Do Daml Triggers give any guarantees on how often the "rule" is called?

Suppose I have a Daml Trigger that subscribes to a template Foo. The trigger API suggests that the “update” function is called once for every transaction that creates or archives a contract of type Foo, plus once for every completion.

Do I also get the guarantee that the “rule” is called exactly once for every observed transaction? ie is the number of MTransactions seen the same as calls to the rule?

I’m asking in part to figure out how to make my Trigger performant. Imagine i observe 100 transactions a second that include creates or archives to Foos, but my rule takes more than 10ms to execute. Will my trigger choke? Or will the Trigger start scheduling calls to rule in some smarter way?

There is no guarantee atm and we could call the rule less frequently.
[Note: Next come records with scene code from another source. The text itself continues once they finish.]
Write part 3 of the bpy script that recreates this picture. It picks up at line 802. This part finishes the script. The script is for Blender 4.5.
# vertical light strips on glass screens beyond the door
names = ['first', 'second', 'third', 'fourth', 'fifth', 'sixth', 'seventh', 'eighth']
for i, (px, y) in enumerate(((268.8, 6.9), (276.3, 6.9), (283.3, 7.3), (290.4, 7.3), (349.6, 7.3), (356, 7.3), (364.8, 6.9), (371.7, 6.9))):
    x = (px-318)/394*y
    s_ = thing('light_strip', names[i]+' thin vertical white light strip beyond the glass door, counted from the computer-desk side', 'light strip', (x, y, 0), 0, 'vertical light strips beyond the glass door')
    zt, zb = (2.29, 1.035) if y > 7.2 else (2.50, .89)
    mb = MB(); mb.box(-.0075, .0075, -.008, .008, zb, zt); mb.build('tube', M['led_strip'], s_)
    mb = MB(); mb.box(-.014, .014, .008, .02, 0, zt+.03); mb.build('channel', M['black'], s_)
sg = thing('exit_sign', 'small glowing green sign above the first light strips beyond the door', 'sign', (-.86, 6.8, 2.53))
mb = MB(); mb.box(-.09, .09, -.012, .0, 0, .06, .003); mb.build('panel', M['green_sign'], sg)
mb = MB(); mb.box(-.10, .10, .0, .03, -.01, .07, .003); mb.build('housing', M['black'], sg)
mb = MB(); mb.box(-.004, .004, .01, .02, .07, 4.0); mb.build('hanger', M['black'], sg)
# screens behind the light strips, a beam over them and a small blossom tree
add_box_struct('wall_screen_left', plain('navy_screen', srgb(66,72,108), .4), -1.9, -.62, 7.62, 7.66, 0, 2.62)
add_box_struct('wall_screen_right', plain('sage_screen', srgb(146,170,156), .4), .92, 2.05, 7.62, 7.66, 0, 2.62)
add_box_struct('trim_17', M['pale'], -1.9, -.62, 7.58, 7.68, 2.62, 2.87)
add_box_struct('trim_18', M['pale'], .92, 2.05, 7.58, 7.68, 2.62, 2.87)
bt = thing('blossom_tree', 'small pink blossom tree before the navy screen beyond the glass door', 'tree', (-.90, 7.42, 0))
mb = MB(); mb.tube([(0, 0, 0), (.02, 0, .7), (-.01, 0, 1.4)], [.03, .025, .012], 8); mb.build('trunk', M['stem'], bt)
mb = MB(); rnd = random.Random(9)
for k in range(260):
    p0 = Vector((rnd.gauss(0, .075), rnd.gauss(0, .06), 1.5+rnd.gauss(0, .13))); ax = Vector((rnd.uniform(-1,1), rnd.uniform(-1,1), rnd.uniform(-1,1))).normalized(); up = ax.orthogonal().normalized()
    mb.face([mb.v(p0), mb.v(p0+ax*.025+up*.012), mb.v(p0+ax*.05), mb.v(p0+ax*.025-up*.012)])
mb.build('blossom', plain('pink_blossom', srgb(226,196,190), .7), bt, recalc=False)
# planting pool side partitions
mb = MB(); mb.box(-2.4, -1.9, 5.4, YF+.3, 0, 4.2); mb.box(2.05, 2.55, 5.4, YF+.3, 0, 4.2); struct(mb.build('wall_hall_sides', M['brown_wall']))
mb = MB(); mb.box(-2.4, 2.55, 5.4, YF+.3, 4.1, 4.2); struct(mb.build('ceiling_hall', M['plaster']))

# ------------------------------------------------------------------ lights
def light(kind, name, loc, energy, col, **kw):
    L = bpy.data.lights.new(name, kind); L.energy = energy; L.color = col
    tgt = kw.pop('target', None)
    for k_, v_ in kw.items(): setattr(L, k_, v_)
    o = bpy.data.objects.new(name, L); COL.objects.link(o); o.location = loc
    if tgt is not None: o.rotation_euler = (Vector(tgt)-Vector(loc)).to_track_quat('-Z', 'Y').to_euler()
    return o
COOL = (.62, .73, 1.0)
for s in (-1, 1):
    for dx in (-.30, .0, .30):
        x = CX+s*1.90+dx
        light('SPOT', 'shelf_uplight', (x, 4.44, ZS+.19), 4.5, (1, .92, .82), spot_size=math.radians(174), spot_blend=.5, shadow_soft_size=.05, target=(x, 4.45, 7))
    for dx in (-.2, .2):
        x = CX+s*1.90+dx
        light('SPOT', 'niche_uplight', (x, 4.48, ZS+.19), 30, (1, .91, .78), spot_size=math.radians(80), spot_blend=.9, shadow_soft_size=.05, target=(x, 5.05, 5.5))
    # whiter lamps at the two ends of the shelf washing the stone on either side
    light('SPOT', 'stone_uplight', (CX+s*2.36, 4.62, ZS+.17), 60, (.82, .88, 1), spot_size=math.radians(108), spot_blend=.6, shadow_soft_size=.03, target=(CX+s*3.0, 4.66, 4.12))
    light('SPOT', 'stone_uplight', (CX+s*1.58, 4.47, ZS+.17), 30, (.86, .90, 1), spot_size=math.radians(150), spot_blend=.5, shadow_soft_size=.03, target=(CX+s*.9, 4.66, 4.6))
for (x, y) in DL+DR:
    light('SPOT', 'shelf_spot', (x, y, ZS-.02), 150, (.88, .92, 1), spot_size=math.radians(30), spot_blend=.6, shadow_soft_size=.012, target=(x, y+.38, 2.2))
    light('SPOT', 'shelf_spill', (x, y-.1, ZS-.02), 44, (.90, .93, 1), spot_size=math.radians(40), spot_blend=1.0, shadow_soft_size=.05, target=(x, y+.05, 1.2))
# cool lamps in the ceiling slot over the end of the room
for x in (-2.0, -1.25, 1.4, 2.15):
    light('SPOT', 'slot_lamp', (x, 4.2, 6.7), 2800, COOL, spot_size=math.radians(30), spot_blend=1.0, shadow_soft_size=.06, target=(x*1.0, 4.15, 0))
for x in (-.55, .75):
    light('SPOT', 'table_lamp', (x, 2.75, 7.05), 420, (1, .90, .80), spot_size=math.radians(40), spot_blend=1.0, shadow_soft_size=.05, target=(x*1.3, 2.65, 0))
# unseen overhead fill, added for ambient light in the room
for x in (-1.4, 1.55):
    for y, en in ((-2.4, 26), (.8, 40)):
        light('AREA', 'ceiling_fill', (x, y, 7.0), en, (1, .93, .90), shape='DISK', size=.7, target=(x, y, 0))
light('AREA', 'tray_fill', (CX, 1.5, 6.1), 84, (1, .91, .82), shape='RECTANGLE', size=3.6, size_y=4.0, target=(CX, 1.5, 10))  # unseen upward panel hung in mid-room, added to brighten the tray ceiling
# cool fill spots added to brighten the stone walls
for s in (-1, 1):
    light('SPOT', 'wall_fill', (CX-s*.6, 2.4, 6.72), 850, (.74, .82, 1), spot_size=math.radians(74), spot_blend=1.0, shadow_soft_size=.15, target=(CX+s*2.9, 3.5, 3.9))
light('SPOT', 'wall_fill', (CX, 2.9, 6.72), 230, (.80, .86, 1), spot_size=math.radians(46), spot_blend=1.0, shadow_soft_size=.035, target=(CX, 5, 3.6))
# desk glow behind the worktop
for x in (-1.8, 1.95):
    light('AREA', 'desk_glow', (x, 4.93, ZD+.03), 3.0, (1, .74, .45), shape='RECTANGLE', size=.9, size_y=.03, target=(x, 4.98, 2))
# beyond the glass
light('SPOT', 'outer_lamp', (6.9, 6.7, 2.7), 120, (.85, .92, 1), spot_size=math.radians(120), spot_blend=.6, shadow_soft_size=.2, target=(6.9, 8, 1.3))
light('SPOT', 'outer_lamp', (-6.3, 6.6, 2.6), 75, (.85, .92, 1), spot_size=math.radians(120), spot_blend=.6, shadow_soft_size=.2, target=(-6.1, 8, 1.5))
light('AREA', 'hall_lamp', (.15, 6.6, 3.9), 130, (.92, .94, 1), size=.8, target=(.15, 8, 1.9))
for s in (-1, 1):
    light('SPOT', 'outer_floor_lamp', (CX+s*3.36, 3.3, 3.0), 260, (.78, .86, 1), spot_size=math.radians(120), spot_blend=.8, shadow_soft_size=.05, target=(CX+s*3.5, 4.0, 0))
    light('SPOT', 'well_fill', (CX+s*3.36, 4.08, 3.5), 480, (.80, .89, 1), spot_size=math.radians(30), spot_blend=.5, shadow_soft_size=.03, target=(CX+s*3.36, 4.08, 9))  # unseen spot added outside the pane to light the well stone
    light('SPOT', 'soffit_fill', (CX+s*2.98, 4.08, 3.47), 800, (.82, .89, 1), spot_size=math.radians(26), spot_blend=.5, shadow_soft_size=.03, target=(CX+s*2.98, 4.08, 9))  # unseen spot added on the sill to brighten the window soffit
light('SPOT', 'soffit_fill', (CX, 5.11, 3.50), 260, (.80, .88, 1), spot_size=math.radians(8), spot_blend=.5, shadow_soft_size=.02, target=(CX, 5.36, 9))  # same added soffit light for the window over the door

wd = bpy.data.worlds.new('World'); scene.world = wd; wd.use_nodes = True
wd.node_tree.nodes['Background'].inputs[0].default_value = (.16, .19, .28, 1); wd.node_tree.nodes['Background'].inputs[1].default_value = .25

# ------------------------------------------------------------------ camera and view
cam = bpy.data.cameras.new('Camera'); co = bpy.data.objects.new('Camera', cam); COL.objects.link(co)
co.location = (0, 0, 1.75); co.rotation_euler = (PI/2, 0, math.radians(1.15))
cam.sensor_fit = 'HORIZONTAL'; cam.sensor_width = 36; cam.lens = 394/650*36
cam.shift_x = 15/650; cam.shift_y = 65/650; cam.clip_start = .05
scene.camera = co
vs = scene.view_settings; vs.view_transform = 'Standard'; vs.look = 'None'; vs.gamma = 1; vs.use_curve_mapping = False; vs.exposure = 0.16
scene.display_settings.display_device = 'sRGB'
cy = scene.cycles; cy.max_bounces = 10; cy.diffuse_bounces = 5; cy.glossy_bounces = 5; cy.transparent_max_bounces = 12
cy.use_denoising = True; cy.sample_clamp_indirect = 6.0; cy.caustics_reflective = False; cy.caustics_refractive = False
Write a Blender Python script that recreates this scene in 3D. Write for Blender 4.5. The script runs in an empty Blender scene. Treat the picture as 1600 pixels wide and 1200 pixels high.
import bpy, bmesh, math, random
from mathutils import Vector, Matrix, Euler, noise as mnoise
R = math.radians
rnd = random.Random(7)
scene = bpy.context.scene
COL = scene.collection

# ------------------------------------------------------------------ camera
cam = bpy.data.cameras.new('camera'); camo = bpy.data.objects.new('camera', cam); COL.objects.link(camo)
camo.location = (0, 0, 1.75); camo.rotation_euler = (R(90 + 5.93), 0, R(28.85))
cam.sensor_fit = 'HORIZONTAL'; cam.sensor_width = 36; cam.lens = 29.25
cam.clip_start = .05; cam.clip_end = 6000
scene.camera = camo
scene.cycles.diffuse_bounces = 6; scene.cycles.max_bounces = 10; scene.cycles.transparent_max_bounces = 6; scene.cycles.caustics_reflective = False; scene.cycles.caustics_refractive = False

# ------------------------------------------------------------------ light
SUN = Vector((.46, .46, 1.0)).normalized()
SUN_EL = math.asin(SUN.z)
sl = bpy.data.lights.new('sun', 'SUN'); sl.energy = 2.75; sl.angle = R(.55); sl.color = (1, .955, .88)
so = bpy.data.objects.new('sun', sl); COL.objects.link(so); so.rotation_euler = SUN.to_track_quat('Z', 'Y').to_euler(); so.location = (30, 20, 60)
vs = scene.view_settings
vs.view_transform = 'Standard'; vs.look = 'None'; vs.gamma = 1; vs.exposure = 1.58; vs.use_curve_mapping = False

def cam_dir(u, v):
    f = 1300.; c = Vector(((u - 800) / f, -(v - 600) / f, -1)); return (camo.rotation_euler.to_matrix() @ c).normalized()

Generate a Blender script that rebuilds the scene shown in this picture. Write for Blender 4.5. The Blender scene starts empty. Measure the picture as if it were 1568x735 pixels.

So we could change triggers to run the rule less frequently if the rule is slow. Therefore rules should also generally be written such that they work correctly regardless of how often they’re called.

That said, in practice right now the rule is called once per message (including completions & transactions) and you can choke your trigger.

What you can often do to speed up your rule is to keep an index of the ACS or more generally some precomputed state that you update per transaction in a hopefully relatively cheap way (e.g. in something that only depends on the size of the transaction and not the size of the ACS) and then rule has to do very little computation.

But clearly there are limits to how much you can speed things up that way and if you exceed that triggers right now won’t be able to keep up with sustained load.